Scene modeling code data
..........

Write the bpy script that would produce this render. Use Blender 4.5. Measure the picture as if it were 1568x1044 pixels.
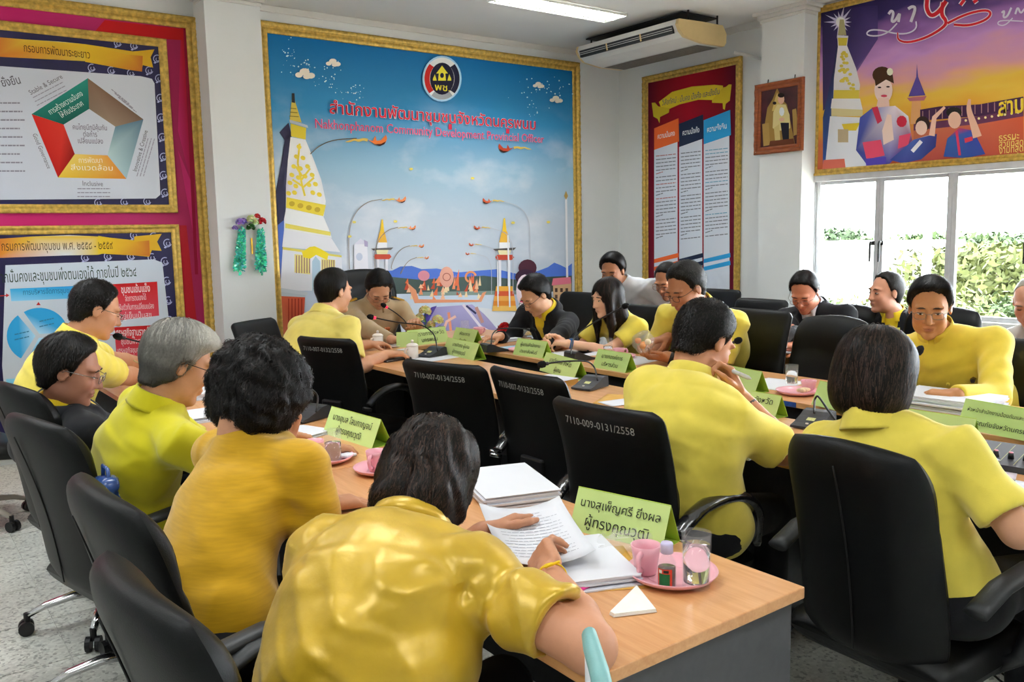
import bpy, bmesh, math, random
import numpy as np
from mathutils import Vector, Matrix
random.seed(7); rng = np.random.default_rng(7)
for _o in list(bpy.data.objects): bpy.data.objects.remove(_o, do_unlink=True)
SC = bpy.context.scene
COL = SC.collection

# ------------------------------------------------------------------ camera
CAM_F, CAM_YAW, CAM_PITCH, CAM_ROLL, CAM_H = 1318.0, 36.6, -7.1, -1.2, 1.5
def _cam_axes():
    y, p, r = map(math.radians, (CAM_YAW, CAM_PITCH, CAM_ROLL))
    fw = np.array([math.sin(y)*math.cos(p), math.cos(y)*math.cos(p), math.sin(p)])
    ri = np.array([math.cos(y), -math.sin(y), 0.0]); up = np.cross(ri, fw)
    return math.cos(r)*ri + math.sin(r)*up, -math.sin(r)*ri + math.cos(r)*up, fw
CR, CU, CF = _cam_axes()
cam = bpy.data.cameras.new('camera'); cam_o = bpy.data.objects.new('camera', cam); COL.objects.link(cam_o)
cam.sensor_width = 36.0; cam.lens = 36.0*CAM_F/1568.0; cam.clip_start = 0.02; cam.clip_end = 400
_m = Matrix.Identity(4)
for _i in range(3):
    _m[_i][0] = CR[_i]; _m[_i][1] = CU[_i]; _m[_i][2] = -CF[_i]
_m[2][3] = CAM_H; cam_o.matrix_world = _m
SC.camera = cam_o

# ------------------------------------------------------------------ world, exposure
SC.view_settings.view_transform = 'Standard'; SC.view_settings.look = 'None'
SC.view_settings.gamma = 1.0; SC.view_settings.use_curve_mapping = False
SC.view_settings.exposure = 1.0
world = bpy.data.worlds.new('overcast_sky'); SC.world = world; world.use_nodes = True
_n = world.node_tree.nodes; _n['Background'].inputs[0].default_value = (0.86, 0.94, 1.0, 1); _n['Background'].inputs[1].default_value = 18.0
LAMP_W = 10.0      # watts of each ceiling fixture's tubes
SKY_SUN = 1.5
sun = bpy.data.lights.new('hazy_sun', 'SUN'); sun.energy = SKY_SUN; sun.angle = math.radians(25); sun.color = (1, .97, .92)
sun_o = bpy.data.objects.new('hazy_sun', sun); COL.objects.link(sun_o); sun_o.rotation_euler = (math.radians(32), 0, math.radians(-20))

# ------------------------------------------------------------------ pixel -> place on a known plane
def ray(px, py): return ((px-784)*CR - (py-522)*CU + CAM_F*CF)/CAM_F
def onx(px, py, x): d = ray(px, py); t = x/d[0]; return np.array([0, 0, CAM_H]) + t*d
def ony(px, py, y): d = ray(px, py); t = y/d[1]; return np.array([0, 0, CAM_H]) + t*d
def onz(px, py, z): d = ray(px, py); t = (z-CAM_H)/d[2]; return np.array([0, 0, CAM_H]) + t*d
def atd(px, py, t): return np.array([0, 0, CAM_H]) + t*ray(px, py)

# ------------------------------------------------------------------ materials
def lin(c):
    if isinstance(c, str):
        c = tuple(int(c[i:i+2], 16)/255 for i in (0, 2, 4))
    return tuple(((v/12.92) if v <= .04045 else ((v+.055)/1.055)**2.4) for v in c[:3])
MATS = {}
def mat(name, col=None, rough=.6, metal=0., var=.06, scale=30., bump=0., bscale=200., spec=.5, coat=0., sheen=0., trans=0., ior=1.45, emit=None, es=0., stretch=None, detail=3., alpha=1.):
    """node material: base colour broken up by noise, optional bump"""
    if name in MATS: return MATS[name]
    m = bpy.data.materials.new(name); m.use_nodes = True; nt = m.node_tree; b = nt.nodes['Principled BSDF']
    c = lin(col)
    b.inputs['Roughness'].default_value = rough; b.inputs['Metallic'].default_value = metal
    b.inputs['Specular IOR Level'].default_value = spec; b.inputs['Coat Weight'].default_value = coat
    b.inputs['Sheen Weight'].default_value = sheen; b.inputs['Transmission Weight'].default_value = trans; b.inputs['IOR'].default_value = ior
    b.inputs['Alpha'].default_value = alpha
    tc = nt.nodes.new('ShaderNodeTexCoord'); mp = nt.nodes.new('ShaderNodeMapping'); nt.links.new(tc.outputs['Object'], mp.inputs[0])
    if stretch: mp.inputs['Scale'].default_value = stretch
    nz = nt.nodes.new('ShaderNodeTexNoise'); nz.inputs['Scale'].default_value = scale; nz.inputs['Detail'].default_value = detail; nt.links.new(mp.outputs[0], nz.inputs[0])
    rp = nt.nodes.new('ShaderNodeValToRGB'); rp.color_ramp.elements[0].position = .3; rp.color_ramp.elements[1].position = .7
    rp.color_ramp.elements[0].color = (*[max(0, v*(1-var)) for v in c], 1); rp.color_ramp.elements[1].color = (*[min(1, v*(1+var)) for v in c], 1)
    nt.links.new(nz.outputs[0], rp.inputs[0]); nt.links.new(rp.outputs[0], b.inputs['Base Color'])
    if bump:
        n2 = nt.nodes.new('ShaderNodeTexNoise'); n2.inputs['Scale'].default_value = bscale; n2.inputs['Detail'].default_value = 4; nt.links.new(mp.outputs[0], n2.inputs[0])
        bp = nt.nodes.new('ShaderNodeBump'); bp.inputs['Strength'].default_value = bump; bp.inputs['Distance'].default_value = .004; nt.links.new(n2.outputs[0], bp.inputs['Height']); nt.links.new(bp.outputs[0], b.inputs['Normal'])
    if emit: b.inputs['Emission Color'].default_value = (*lin(emit), 1); b.inputs['Emission Strength'].default_value = es
    MATS[name] = m
    return m
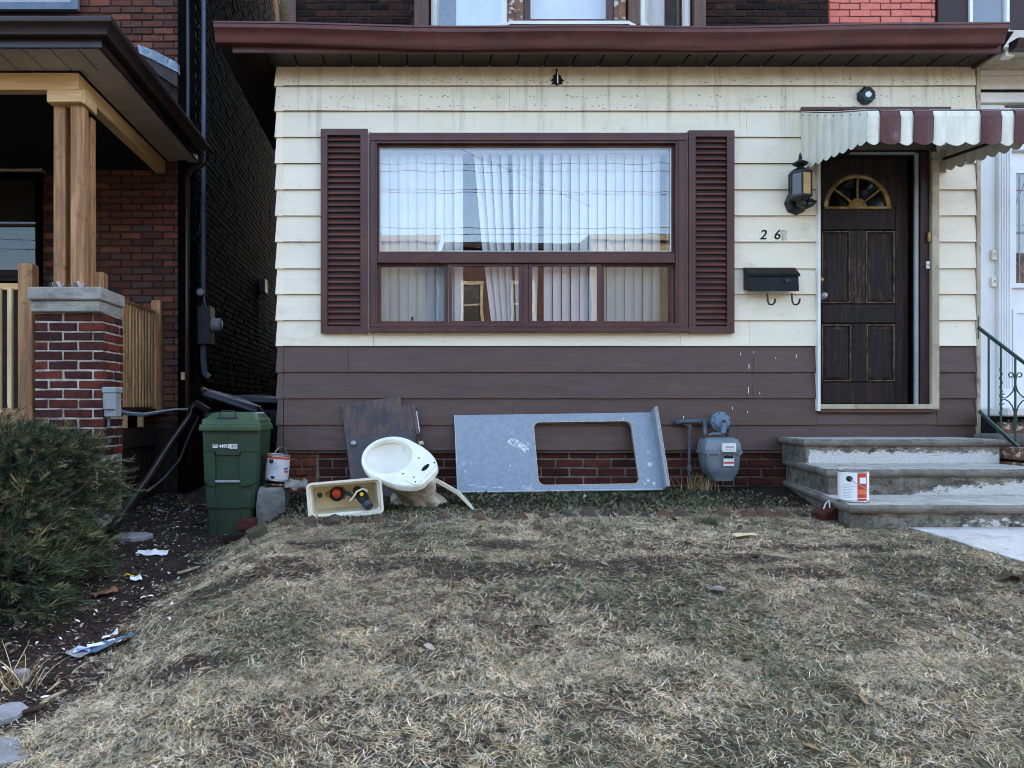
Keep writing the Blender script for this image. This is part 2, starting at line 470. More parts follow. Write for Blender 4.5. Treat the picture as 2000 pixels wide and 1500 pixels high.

..........

**WHAT NEEDS TO BE DONE**
Set down all the entries exactly as they appear, but skip any pictures.

**THE REPLY**
Write the bpy script that would produce this render. Use Blender 4.5. Measure the picture as if it were 1568x1044 pixels.
import bpy, bmesh, math, random
import numpy as np
from mathutils import Vector, Matrix
random.seed(7); rng = np.random.default_rng(7)
for _o in list(bpy.data.objects): bpy.data.objects.remove(_o, do_unlink=True)
SC = bpy.context.scene
COL = SC.collection

# ------------------------------------------------------------------ camera
CAM_F, CAM_YAW, CAM_PITCH, CAM_ROLL, CAM_H = 1318.0, 36.6, -7.1, -1.2, 1.5
def _cam_axes():
    y, p, r = map(math.radians, (CAM_YAW, CAM_PITCH, CAM_ROLL))
    fw = np.array([math.sin(y)*math.cos(p), math.cos(y)*math.cos(p), math.sin(p)])
    ri = np.array([math.cos(y), -math.sin(y), 0.0]); up = np.cross(ri, fw)
    return math.cos(r)*ri + math.sin(r)*up, -math.sin(r)*ri + math.cos(r)*up, fw
CR, CU, CF = _cam_axes()
cam = bpy.data.cameras.new('camera'); cam_o = bpy.data.objects.new('camera', cam); COL.objects.link(cam_o)
cam.sensor_width = 36.0; cam.lens = 36.0*CAM_F/1568.0; cam.clip_start = 0.02; cam.clip_end = 400
_m = Matrix.Identity(4)
for _i in range(3):
    _m[_i][0] = CR[_i]; _m[_i][1] = CU[_i]; _m[_i][2] = -CF[_i]
_m[2][3] = CAM_H; cam_o.matrix_world = _m
SC.camera = cam_o

# ------------------------------------------------------------------ world, exposure
SC.view_settings.view_transform = 'Standard'; SC.view_settings.look = 'None'
SC.view_settings.gamma = 1.0; SC.view_settings.use_curve_mapping = False
SC.view_settings.exposure = 1.0
world = bpy.data.worlds.new('overcast_sky'); SC.world = world; world.use_nodes = True
_n = world.node_tree.nodes; _n['Background'].inputs[0].default_value = (0.86, 0.94, 1.0, 1); _n['Background'].inputs[1].default_value = 18.0
LAMP_W = 10.0      # watts of each ceiling fixture's tubes
SKY_SUN = 1.5
sun = bpy.data.lights.new('hazy_sun', 'SUN'); sun.energy = SKY_SUN; sun.angle = math.radians(25); sun.color = (1, .97, .92)
sun_o = bpy.data.objects.new('hazy_sun', sun); COL.objects.link(sun_o); sun_o.rotation_euler = (math.radians(32), 0, math.radians(-20))

# ------------------------------------------------------------------ pixel -> place on a known plane
def ray(px, py): return ((px-784)*CR - (py-522)*CU + CAM_F*CF)/CAM_F
def onx(px, py, x): d = ray(px, py); t = x/d[0]; return np.array([0, 0, CAM_H]) + t*d
def ony(px, py, y): d = ray(px, py); t = y/d[1]; return np.array([0, 0, CAM_H]) + t*d
def onz(px, py, z): d = ray(px, py); t = (z-CAM_H)/d[2]; return np.array([0, 0, CAM_H]) + t*d
def atd(px, py, t): return np.array([0, 0, CAM_H]) + t*ray(px, py)

# ------------------------------------------------------------------ materials
def lin(c):
    if isinstance(c, str):
        c = tuple(int(c[i:i+2], 16)/255 for i in (0, 2, 4))
    return tuple(((v/12.92) if v <= .04045 else ((v+.055)/1.055)**2.4) for v in c[:3])
MATS = {}
def mat(name, col=None, rough=.6, metal=0., var=.06, scale=30., bump=0., bscale=200., spec=.5, coat=0., sheen=0., trans=0., ior=1.45, emit=None, es=0., stretch=None, detail=3., alpha=1.):
    """node material: base colour broken up by noise, optional bump"""
    if name in MATS: return MATS[name]
    m = bpy.data.materials.new(name); m.use_nodes = True; nt = m.node_tree; b = nt.nodes['Principled BSDF']
    c = lin(col)
    b.inputs['Roughness'].default_value = rough; b.inputs['Metallic'].default_value = metal
    b.inputs['Specular IOR Level'].default_value = spec; b.inputs['Coat Weight'].default_value = coat
    b.inputs['Sheen Weight'].default_value = sheen; b.inputs['Transmission Weight'].default_value = trans; b.inputs['IOR'].default_value = ior
    b.inputs['Alpha'].default_value = alpha
    tc = nt.nodes.new('ShaderNodeTexCoord'); mp = nt.nodes.new('ShaderNodeMapping'); nt.links.new(tc.outputs['Object'], mp.inputs[0])
    if stretch: mp.inputs['Scale'].default_value = stretch
    nz = nt.nodes.new('ShaderNodeTexNoise'); nz.inputs['Scale'].default_value = scale; nz.inputs['Detail'].default_value = detail; nt.links.new(mp.outputs[0], nz.inputs[0])
    rp = nt.nodes.new('ShaderNodeValToRGB'); rp.color_ramp.elements[0].position = .3; rp.color_ramp.elements[1].position = .7
    rp.color_ramp.elements[0].color = (*[max(0, v*(1-var)) for v in c], 1); rp.color_ramp.elements[1].color = (*[min(1, v*(1+var)) for v in c], 1)
    nt.links.new(nz.outputs[0], rp.inputs[0]); nt.links.new(rp.outputs[0], b.inputs['Base Color'])
    if bump:
        n2 = nt.nodes.new('ShaderNodeTexNoise'); n2.inputs['Scale'].default_value = bscale; n2.inputs['Detail'].default_value = 4; nt.links.new(mp.outputs[0], n2.inputs[0])
        bp = nt.nodes.new('ShaderNodeBump'); bp.inputs['Strength'].default_value = bump; bp.inputs['Distance'].default_value = .004; nt.links.new(n2.outputs[0], bp.inputs['Height']); nt.links.new(bp.outputs[0], b.inputs['Normal'])
    if emit: b.inputs['Emission Color'].default_value = (*lin(emit), 1); b.inputs['Emission Strength'].default_value = es
    MATS[name] = m
    return m
Keep writing the Blender script for this image. This is part 2, starting at line 470. More parts follow. Write for Blender 4.5. Treat the picture as 2000 pixels wide and 1500 pixels high.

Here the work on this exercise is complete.